Notes from underground

Terrorism on the tube? Don't ask me
June 19, 2004

The London Underground response to terrorism is not a raft of training and evacuation exercises, nor a deployment of gas masks and tube marshals as in the US. The underground's response to terrorism appears to be roughly equivalent to its response to the Argentinian economic crisis.

I can dimly remember a piece of paper that turned up one day at my station, the message being that if you happened to notice on your CCTV screens that a lot of people on the platform were lying down with no obvious cause, the thing to do was not to go downstairs and take a look, nor even to send your station assistant as a sort of overpaid canary, but instead to escape as quickly as possible before ringing the police.

Beyond that piece of paper, however, we on the stations rely, as is disturbingly common, on the Evening Standard. After the Madrid bombs, for instance, I read that the underground's response was to tell the drivers to wear their orange fluorescent bibs at all times - perhaps to blind a would-be suicide bomber with glare. It also hit upon the cunning idea of asking drivers to check their trains twice over before taking them out of the depot instead of the more usual once, presumably going by the logic that if you ask someone on the underground to do something twice you've got twice as much chance that they will do it.

What should be done, however, is not so clear. I am loath to suggest sending staff on a training course, knowing from bitter experience that when the underground decides we need a training course it spells an extremely dull day on the outskirts of Neasden, learning only that you should have brought some sandwiches since the nearest shop is three miles away. Or it will do what it usually does, which is keep it cheap by tagging an extra hour on the end of the day after the annual test of rules.

Possibly, of course, the underground is to be commended for keeping a cool head when all around are losing theirs. It seems unlikely, but anything's possible. When you consider all the absurd things that have been done in the name of the war against terrorism, we should probably be grateful for its reticence.

It is also possible that the management are doing lots of things, just not telling their staff about them. I hear from an unlikely source that the underground is trying out a special new CCTV system that can automatically identify suspicious-looking people and alert control room staff. Quite how it can tell a person loitering suspiciously from a person waiting for a train is not immediately obvious, nor exactly what measures are going to be put in place when you see the suspect. No supervisor is going to approach a potential suicide bomber or chemical attacker and the police are going to tire very quickly of being called out every time one of these machines bleeps. No doubt there are very good answers to these questions, but as no one is telling me anything, I don't know them.

Even the House of Commons science and technology select committee doesn't know a great deal more than I do. In its report, "A scientific response to terrorism," it says that it was not told what the underground was doing because it would undermine national security. The response it did get apparently suggests that the bulk of the preparation is done by the British Transport Police (BTP). Anybody with experience of the BTP will not find this particularly comforting. Understaffed and underfunded, their response times on day-to-day problems can be shockingly poor. They have only one 24-hour station and less than 500 full-time officers serving the whole London area. Spending most of their time chasing vandals and arresting fare-dodgers, they are widely seen as a consolation prize for those who failed to get into the Met.

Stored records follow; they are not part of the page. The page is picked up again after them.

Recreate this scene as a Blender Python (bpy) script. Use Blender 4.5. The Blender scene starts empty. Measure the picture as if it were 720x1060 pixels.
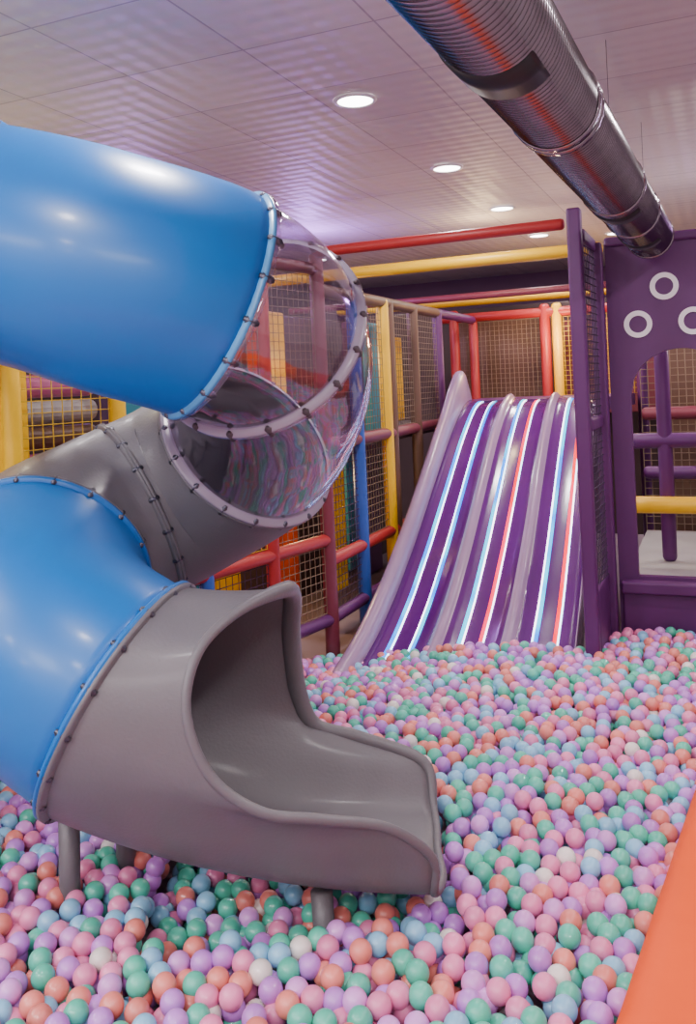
import bpy, bmesh, math, random
import numpy as np
from mathutils import Vector, Matrix
random.seed(7); rng=np.random.default_rng(7)
scene=bpy.context.scene
COL=scene.collection
# ------------------------------------------------------------------ helpers
U=np.array([.395,.919,0.]); V=np.array([.919,-.395,0.]); O=np.array([-.08,5.75,0.])
def SQ(s,q,z=0.): return O+V*s+U*q+np.array([0,0,z])
CEIL=3.15
def new_mat(name):
    m=bpy.data.materials.new(name); m.use_nodes=True
    nt=m.node_tree; b=nt.nodes['Principled BSDF']; return m,nt,b
def M(name,col,rough=.5,metal=0.,noise=.08,nscale=6.,bump=0.,bscale=60.,coat=0.,emis=None,estr=0.,spec=None):
    m,nt,b=new_mat(name)
    N=nt.nodes; L=nt.links
    b.inputs['Roughness'].default_value=rough; b.inputs['Metallic'].default_value=metal
    b.inputs['Coat Weight'].default_value=coat; b.inputs['Coat Roughness'].default_value=.15
    if spec is not None: b.inputs['Specular IOR Level'].default_value=spec
    tc=N.new('ShaderNodeTexCoord')
    nz=N.new('ShaderNodeTexNoise'); nz.inputs['Scale'].default_value=nscale; nz.inputs['Detail'].default_value=3
    L.new(tc.outputs['Object'],nz.inputs['Vector'])
    mx=N.new('ShaderNodeMix'); mx.data_type='RGBA'
    c=np.array(col[:3])
    mx.inputs[6].default_value=(*(c*(1-noise)),1); mx.inputs[7].default_value=(*np.minimum(c*(1+noise),1),1)
    L.new(nz.outputs['Fac'],mx.inputs[0]); L.new(mx.outputs[2],b.inputs['Base Color'])
    if bump>0:
        n2=N.new('ShaderNodeTexNoise'); n2.inputs['Scale'].default_value=bscale
        L.new(tc.outputs['Object'],n2.inputs['Vector'])
        bp=N.new('ShaderNodeBump'); bp.inputs['Strength'].default_value=bump; bp.inputs['Distance'].default_value=.01
        L.new(n2.outputs['Fac'],bp.inputs['Height']); L.new(bp.outputs['Normal'],b.inputs['Normal'])
    if emis is not None:
        b.inputs['Emission Color'].default_value=(*emis,1); b.inputs['Emission Strength'].default_value=estr
    return m
def empty(name,loc=(0,0,0)):
    e=bpy.data.objects.new(name,None); e.empty_display_size=.1; COL.objects.link(e); return e
def mesh_obj(name,verts,faces,mat=None,parent=None,smooth=True,mats=None,midx=None):
    me=bpy.data.meshes.new(name); me.from_pydata([tuple(map(float,v)) for v in verts],[],[tuple(f) for f in faces])
    if mats:
        for m in mats: me.materials.append(m)
        if midx is not None: me.polygons.foreach_set('material_index',midx)
    elif mat: me.materials.append(mat)
    if smooth: me.polygons.foreach_set('use_smooth',[True]*len(me.polygons))
    me.update(); o=bpy.data.objects.new(name,me); COL.objects.link(o)
    if parent: o.parent=parent
    return o
class MB:   # mesh accumulator
    def __init__(s): s.v=[]; s.f=[]; s.m=[]
    def add(s,v,f,mi=0):
        o=len(s.v); s.v+= [tuple(map(float,p)) for p in v]; s.f+=[tuple(i+o for i in q) for q in f]; s.m+=[mi]*len(f)
    def obj(s,name,mats,parent=None,smooth=True):
        if not isinstance(mats,(list,tuple)): mats=[mats]
        return mesh_obj(name,s.v,s.f,parent=parent,smooth=smooth,mats=mats,midx=s.m)
def prism(mb,a,b,r,seg=8,mi=0,cap=True,r2=None):
    a=np.array(a,float); b=np.array(b,float); d=b-a; l=np.linalg.norm(d); d/=l
    h=np.array([0,0,1.]) if abs(d[2])<.9 else np.array([1.,0,0])
    x=np.cross(d,h); x/=np.linalg.norm(x); y=np.cross(d,x)
    r2=r if r2 is None else r2
    vs=[];fs=[]
    for p,rr in ((a,r),(b,r2)):
        for i in range(seg):
            t=2*math.pi*(i+.5)/seg; vs.append(p+rr*(math.cos(t)*x+math.sin(t)*y))
    for i in range(seg): fs.append((i,(i+1)%seg,seg+(i+1)%seg,seg+i))
    if cap: fs.append(tuple(range(seg))[::-1]); fs.append(tuple(range(seg,2*seg)))
    mb.add(vs,fs,mi)
def pad_cyl(mb,a,b,r,mi=0,seg=16):   # foam sleeve with soft rounded ends
    a=np.array(a,float); b=np.array(b,float); d=b-a; l=np.linalg.norm(d); d/=l
    h=np.array([0,0,1.]) if abs(d[2])<.9 else np.array([1.,0,0])
    x=np.cross(d,h); x/=np.linalg.norm(x); y=np.cross(d,x)
    prof=[(0,.0),(0,.6),(.25*r,.88),(.6*r,1.),(l-.6*r,1.),(l-.25*r,.88),(l,.6),(l,0.)]
    vs=[];fs=[]
    for (t,k) in prof:
        for i in range(seg):
            g=2*math.pi*i/seg; vs.append(a+d*t+max(k,.01)*r*(math.cos(g)*x+math.sin(g)*y))
    for j in range(len(prof)-1):
        for i in range(seg): fs.append((j*seg+i,j*seg+(i+1)%seg,(j+1)*seg+(i+1)%seg,(j+1)*seg+i))
    mb.add(vs,fs,mi)
def box_sq(mb,s0,s1,q0,q1,z0,z1,mi=0):
    c=[SQ(s,q,z) for z in (z0,z1) for (s,q) in ((s0,q0),(s1,q0),(s1,q1),(s0,q1))]
    mb.add(c,[(3,2,1,0),(4,5,6,7),(0,1,5,4),(1,2,6,5),(2,3,7,6),(3,0,4,7)],mi)
def net(mb,p0,p1,z0,z1,pitch=.055,r=.0028,mi=0):
    p0=np.array(p0,float);p1=np.array(p1,float); p0[2]=p1[2]=0
    L_=np.linalg.norm(p1-p0); n=max(2,int(L_/pitch)); m=max(2,int((z1-z0)/pitch))
    for i in range(n+1):
        p=p0+(p1-p0)*i/n; prism(mb,p+[0,0,z0],p+[0,0,z1],r,4,mi,False)
    for j in range(m+1):
        z=z0+(z1-z0)*j/m; prism(mb,p0+[0,0,z],p1+[0,0,z],r,4,mi,False)
def bevel(o,w=.01,seg=2):
    m=o.modifiers.new('bevel','BEVEL'); m.width=w; m.segments=seg; m.limit_method='ANGLE'; m.angle_limit=math.radians(40)
    return o
def catmull(P,n,closed=False):
    P=[np.array(p,float) for p in P]; out=[]
    N=len(P); rngs=range(N) if closed else range(N-1)
    for i in rngs:
        if closed: p0,p1,p2,p3=P[i-1],P[i],P[(i+1)%N],P[(i+2)%N]
        else:
            p1,p2=P[i],P[i+1]; p0=P[i-1] if i>0 else 2*p1-p2; p3=P[i+2] if i+2<N else 2*p2-p1
        for k in range(n):
            t=k/n
            out.append(.5*((2*p1)+(-p0+p2)*t+(2*p0-5*p1+4*p2-p3)*t*t+(-p0+3*p1-3*p2+p3)*t**3))
    if not closed: out.append(P[-1])
    return out
def tangents(pts,closed=False):
    n=len(pts); T=[]
    for i in range(n):
        a=pts[i-1] if (i>0 or closed) else pts[i]; b=pts[(i+1)%n] if (i<n-1 or closed) else pts[i]
        t=b-a; T.append(t/np.linalg.norm(t))
    return T
def sweep(name,pts,rad,seg,mat,parent=None,closed=False,solid=0.,T=None):
    pts=[np.array(p,float) for p in pts]; n=len(pts); T=T or tangents(pts,closed)
    if not hasattr(rad,'__len__'): rad=[rad]*n
    vs=[];fs=[]
    for i in range(n):
        x=np.cross(T[i],[0,0,1.]); x/=max(np.linalg.norm(x),1e-6); y=np.cross(x,T[i])
        for k in range(seg):
            g=2*math.pi*k/seg; vs.append(pts[i]+rad[i]*(math.cos(g)*x+math.sin(g)*y))
    m=n if closed else n-1
    for i in range(m):
        j=(i+1)%n
        for k in range(seg): fs.append((i*seg+k,i*seg+(k+1)%seg,j*seg+(k+1)%seg,j*seg+k))
    o=mesh_obj(name,vs,fs,mat,parent)
    if solid: s=o.modifiers.new('solid','SOLIDIFY'); s.thickness=solid; s.offset=-1
    return o
# ------------------------------------------------------------------ materials
m_blue=M('blue_plastic',(.0,.145,.48),.38,noise=.05,nscale=3,bump=.1,bscale=5,coat=.12)
m_grey=M('grey_plastic',(.135,.13,.142),.45,noise=.07,bump=.12,bscale=90,coat=.06)
m_bolt=M('bolt_metal',(.10,.10,.13),.35,metal=.8)
m_boltd=M('dark_bolt',(.06,.04,.05),.5)
m_lilac=M('lilac_gelcoat',(.34,.22,.37),.26,coat=.3)
m_purple=M('purple_gelcoat',(.095,.004,.16),.22,coat=.5)
m_pvc_purple=M('purple_vinyl',(.095,.016,.115),.45,bump=.1,bscale=20)
m_red=M('red_vinyl',(.38,.022,.022),.45,bump=.1,bscale=20)
m_maroon=M('maroon_vinyl',(.18,.03,.05),.5)
m_yellow=M('yellow_vinyl',(.88,.52,.0),.4,bump=.1,bscale=20)
m_orange=M('orange_vinyl',(.75,.075,.0),.55,bump=.15,bscale=12,spec=.25)
m_bluev=M('blue_vinyl',(.03,.10,.42),.45)
m_teal=M('teal_vinyl',(.02,.25,.32),.45)
m_pink=M('pink_vinyl',(.45,.10,.24),.45)
m_brown=M('brown_vinyl',(.12,.06,.035),.5)
m_shadebrown=M('interior_shade_brown',(.05,.026,.026),.6)  # near-black brown paints in the shade inside the play frame
m_netd=M('dark_net',(.04,.015,.05),.8)
m_netb=M('beige_net',(.20,.14,.09),.8)
m_nety=M('yellow_net',(.65,.42,.02),.8)
m_white=M('white_vinyl',(.85,.82,.85),.45)
m_floorpad=M('grey_mat',(.36,.34,.32),.6)
m_wall=M('wall_paint',(.13,.07,.12),.8)
m_wallw=M('wall_paint_light',(.53,.47,.51),.8)
m_floor=M('floor_mat',(.35,.26,.31),.7)
# ceiling tile material
m_ceil,nt,b=new_mat('ceiling_tiles'); N=nt.nodes; L=nt.links
tc=N.new('ShaderNodeTexCoord'); br=N.new('ShaderNodeTexBrick'); br.offset=0; br.squash=1
br.inputs['Scale'].default_value=1; br.inputs['Brick Width'].default_value=.62; br.inputs['Row Height'].default_value=.62
br.inputs['Mortar Size'].default_value=.005; br.inputs['Color1'].default_value=(.64,.595,.59,1); br.inputs['Color2'].default_value=(.70,.65,.64,1)
br.inputs['Mortar'].default_value=(.40,.36,.38,1); L.new(tc.outputs['Object'],br.inputs['Vector'])
sx=N.new('ShaderNodeSeparateXYZ'); L.new(tc.outputs['Object'],sx.inputs[0])
def mth(op,a,bv=None):
    n=N.new('ShaderNodeMath'); n.operation=op
    L.new(a,n.inputs[0])
    if bv is not None:
        if hasattr(bv,'links'): L.new(bv,n.inputs[1])
        else: n.inputs[1].default_value=bv
    return n.outputs[0]
add_=mth('ADD',sx.outputs[0],sx.outputs[1]); sub_=mth('SUBTRACT',sx.outputs[0],sx.outputs[1])
d1=mth('SINE',mth('MULTIPLY',add_,28.)); d2=mth('SINE',mth('MULTIPLY',sub_,28.)); dd=mth('MULTIPLY',d1,d2)
bp=N.new('ShaderNodeBump'); bp.inputs['Strength'].default_value=.35; bp.inputs['Distance'].default_value=.014
L.new(dd,bp.inputs['Height']); L.new(bp.outputs['Normal'],b.inputs['Normal']); L.new(br.outputs['Color'],b.inputs['Base Color'])
b.inputs['Roughness'].default_value=.5
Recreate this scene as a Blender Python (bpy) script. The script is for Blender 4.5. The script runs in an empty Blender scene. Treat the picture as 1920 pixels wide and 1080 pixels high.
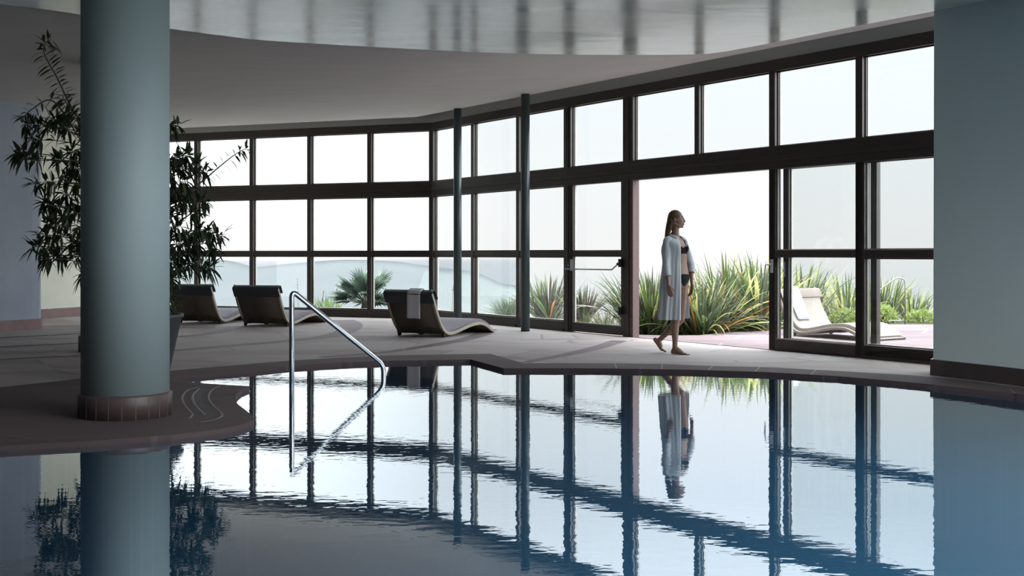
import bpy, bmesh, math, random
from mathutils import Vector, Matrix
from mathutils.geometry import tessellate_polygon

S = bpy.context.scene
COL = S.collection
F = 2200.0          # focal length in pixels of the 1920 px wide photograph
EYE = 1.22          # eye height above the deck
HOR = 476.0
R = random.Random(7)

# ---------------------------------------------------------------- camera
cd = bpy.data.cameras.new('camera')
cam = bpy.data.objects.new('camera', cd)
COL.objects.link(cam)
cd.sensor_width = 36.0
cd.lens = F / 1920 * 36.0
cd.shift_y = -(540 - HOR) / 1920
cd.clip_end = 5000
cd.clip_start = 0.05
cam.location = (0, 0, EYE)
cam.rotation_euler = (math.radians(90), 0, 0)
S.camera = cam

# ---------------------------------------------------------------- world : bright hazy sky
w = bpy.data.worlds.new('sky')
S.world = w
w.use_nodes = True
nt = w.node_tree
nt.nodes.clear()
N = nt.nodes.new
L = nt.links.new
tc = N('ShaderNodeTexCoord')
sep = N('ShaderNodeSeparateXYZ')
L(tc.outputs['Generated'], sep.inputs[0])
elev = N('ShaderNodeValToRGB')           # brightness by elevation
elev.color_ramp.elements[0].position = 0.0
elev.color_ramp.elements[0].color = (0.66, 0.64, 0.64, 1)
elev.color_ramp.elements[1].position = 1.0
elev.color_ramp.elements[1].color = (9.2, 9.3, 8.9, 1)
for p, c in ((0.485, (0.40, 0.41, 0.415)), (0.50, (0.435, 0.427, 0.43)), (0.545, (0.44, 0.45, 0.46)), (0.60, (0.43, 0.46, 0.495)), (0.72, (1.0, 1.05, 1.12)), (0.90, (2.0, 2.15, 2.3))):
    e = elev.color_ramp.elements.new(p)
    e.color = (*c, 1)
mz = N('ShaderNodeMath'); mz.operation = 'MULTIPLY_ADD'
mz.inputs[1].default_value = 0.5; mz.inputs[2].default_value = 0.5
L(sep.outputs['Z'], mz.inputs[0]); L(mz.outputs[0], elev.inputs[0])
az = N('ShaderNodeMapRange')             # brighter towards the left of the view
az.inputs['From Min'].default_value = -0.20
az.inputs['From Max'].default_value = -0.02
az.inputs['To Min'].default_value = 1.75
az.inputs['To Max'].default_value = 1.06
L(sep.outputs['X'], az.inputs['Value'])
bg = N('ShaderNodeBackground')
SKY = 2.35
ms = N('ShaderNodeMath'); ms.operation = 'MULTIPLY'; ms.inputs[1].default_value = SKY
def maprange(sock, a, b, c, d):
    m_ = N('ShaderNodeMapRange')
    for k_, v_ in zip(('From Min','From Max','To Min','To Max'), (a, b, c, d)): m_.inputs[k_].default_value = v_
    L(sock, m_.inputs['Value']); return m_.outputs[0]
def mathn(op, a, b):
    m_ = N('ShaderNodeMath'); m_.operation = op
    for i_, q in enumerate((a, b)):
        if isinstance(q, float): m_.inputs[i_].default_value = q
        else: L(q, m_.inputs[i_])
    return m_.outputs[0]
# bright lobe added to the unseen lower sky, right and behind, to light column and pillar
side = mathn('SUBTRACT', mathn('MULTIPLY', sep.outputs['X'], 0.93), mathn('MULTIPLY', sep.outputs['Y'], 0.37))
lobe = mathn('MULTIPLY', maprange(side, 0.50, 0.90, 0.0, 1.0), maprange(sep.outputs['Z'], 0.45, 0.62, 1.0, 0.0))
SIDE_BOOST = 4.0
fac = mathn('ADD', mathn('MULTIPLY', lobe, SIDE_BOOST), 1.0)
L(mathn('MULTIPLY', az.outputs[0], fac), ms.inputs[0]); L(ms.outputs[0], bg.inputs['Strength'])
L(elev.outputs[0], bg.inputs['Color'])
wo = N('ShaderNodeOutputWorld')
L(bg.outputs[0], wo.inputs['Surface'])
w.cycles.sampling_method = 'MANUAL'
w.cycles.sample_map_resolution = 512

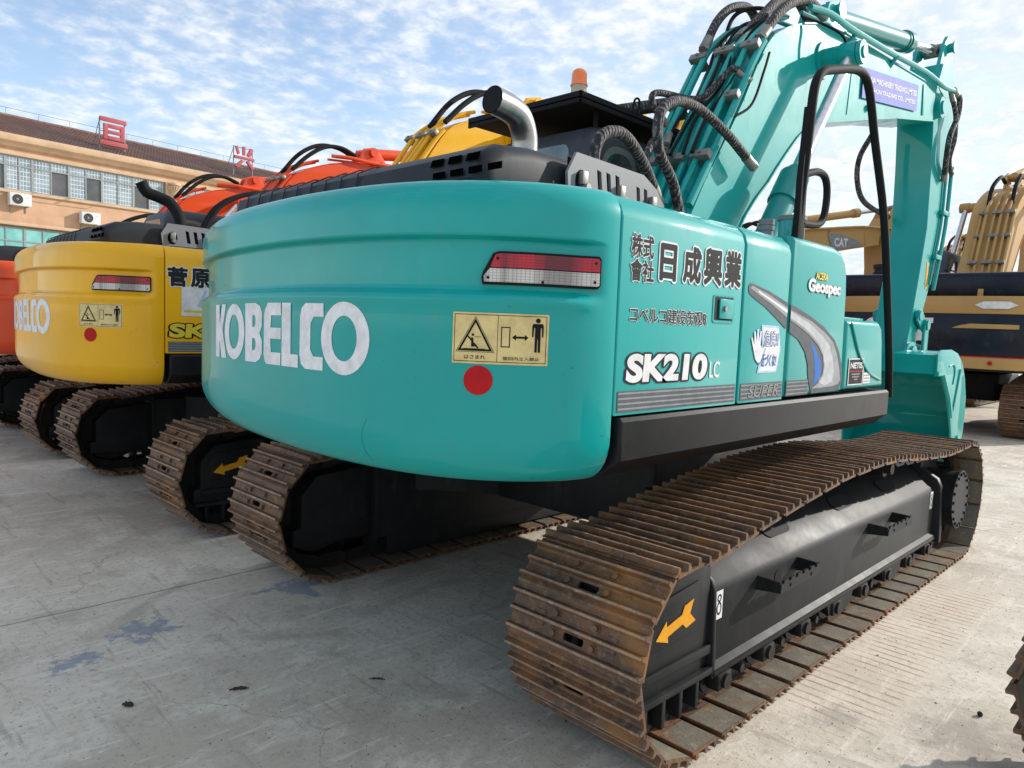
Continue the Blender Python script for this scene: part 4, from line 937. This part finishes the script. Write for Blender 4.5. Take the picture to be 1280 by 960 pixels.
    b = newbm(); g = shape2d([pl]+holes, .006); place2d(b, g, lambda u, v: (u, 0, v)); 
    for v in b.verts: pass
    # shape2d extrusion lies along local z; rebuild with depth
    b.free(); b = newbm(); g = shape2d([pl]+holes, .006)
    for v in g.verts: v.co = Vector((v.co.x, -1.055-v.co.z, v.co.y))
    join(b, g); gp = obj('grille_plate', b, m_grey, root)
    b = newbm(); place2d(b, shape2d([[(-2.05, 1.99), (-2.05, 2.165), (-1.62, 2.155), (-1.47, 2.02), (-1.46, 1.99)]]), lambda u, v: (u, -1.035, v)); obj('grille_shadow_box', b, m_black, gp)
    for x, z in ((-2.0, 2.085), (-1.565, 2.06), (-1.775, 2.07)):
        b = newbm()
        box(b, x-.016, x+.016, -1.082, -1.06, z-.02, z+.028, .004); cyl(b, (x+.004, -1.095, z-.03), (x+.004, -1.06, z-.03), .014, 10)
        obj('hood_latch', b, m_zinc, gp)
    # exhaust
    b = newbm()
    if cfg['kind'] == 'teal':
        P = [(-1.52, -.31, 2.10), (-1.52, -.31, 2.36), (-1.535, -.315, 2.45), (-1.585, -.325, 2.515), (-1.66, -.332, 2.54), (-1.77, -.34, 2.55)]; r = .061; mm = m_steel
    else:
        P = [(-1.51, .22, 2.10), (-1.51, .22, 2.30), (-1.52, .24, 2.40), (-1.57, .29, 2.50), (-1.64, .33, 2.54), (-1.74, .36, 2.58), (-1.79, .36, 2.66)]; r = .048; mm = m_blk
    Q = catmull(P, 8); tube(b, Q, r, 28, 0, 0, cap=False)
    d = (Q[-1]-Q[-2]).normalized()
    tube(b, [Q[-1], Q[-1]-d*.12], r*.93, 28, 0, 1, cap=True)
    if cfg['kind'] == 'orange': b.free()
    else: obj('exhaust_pipe', b, [mm, m_black], root, recalc=False)
    build_front(root, mp, mc)
    if cfg['kind'] != 'far': cab_build(root, m_cab)
    else: cab_build(root, m_cab)
    return root, cw, tank
def side2(k): return side(k+2)
def side3(k): return side(k+4)
m_silver2 = plain('pale_grey_vinyl', (.84, .83, .84), .38)

teal, cwt, tankt = kobelco((0, 0, 0), dict(paint=m_teal, cyl=m_dteal, kind='teal', label='teal excavator in the foreground with white lettering on its counterweight and rusty crawler tracks'))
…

The underground's official literature suggests that as Londoners have lived with the threat of terrorism for 30 years, we are already well trained in spotting unattended bags and evacuating stations. There is some truth in this and while the threat from al Qaeda may be of a greater order than that of the IRA, it is still much the same problem. At every station, in principle, at least half the staff must have taken part in an evacuation drill in the last six months. Drills are usually done at times least inconvenient for passengers, like Sunday morning. The line controllers are notoriously unhappy about having drills in the rush hour when they would be most useful for training purposes. Supervisors are told that if they want to do a rush hour drill they should tell the controller that it's a real evacuation to stop him getting arsey.

As for real evacuations, they seem to happen less and less. I haven't done one for many years, except for clearing a station after a suicide which doesn't have quite the same emergency zing to it.

For all the hype and fear, one good thing about the underground is that nobody can fly planes into it. And in any case, all this talk about dirty bombs and gas attacks is a bit wide of the mark. If a terrorist really wants to cause chaos in central London, bring the underground to a grinding halt and return the city to its medieval past, all they have to do is make it snow.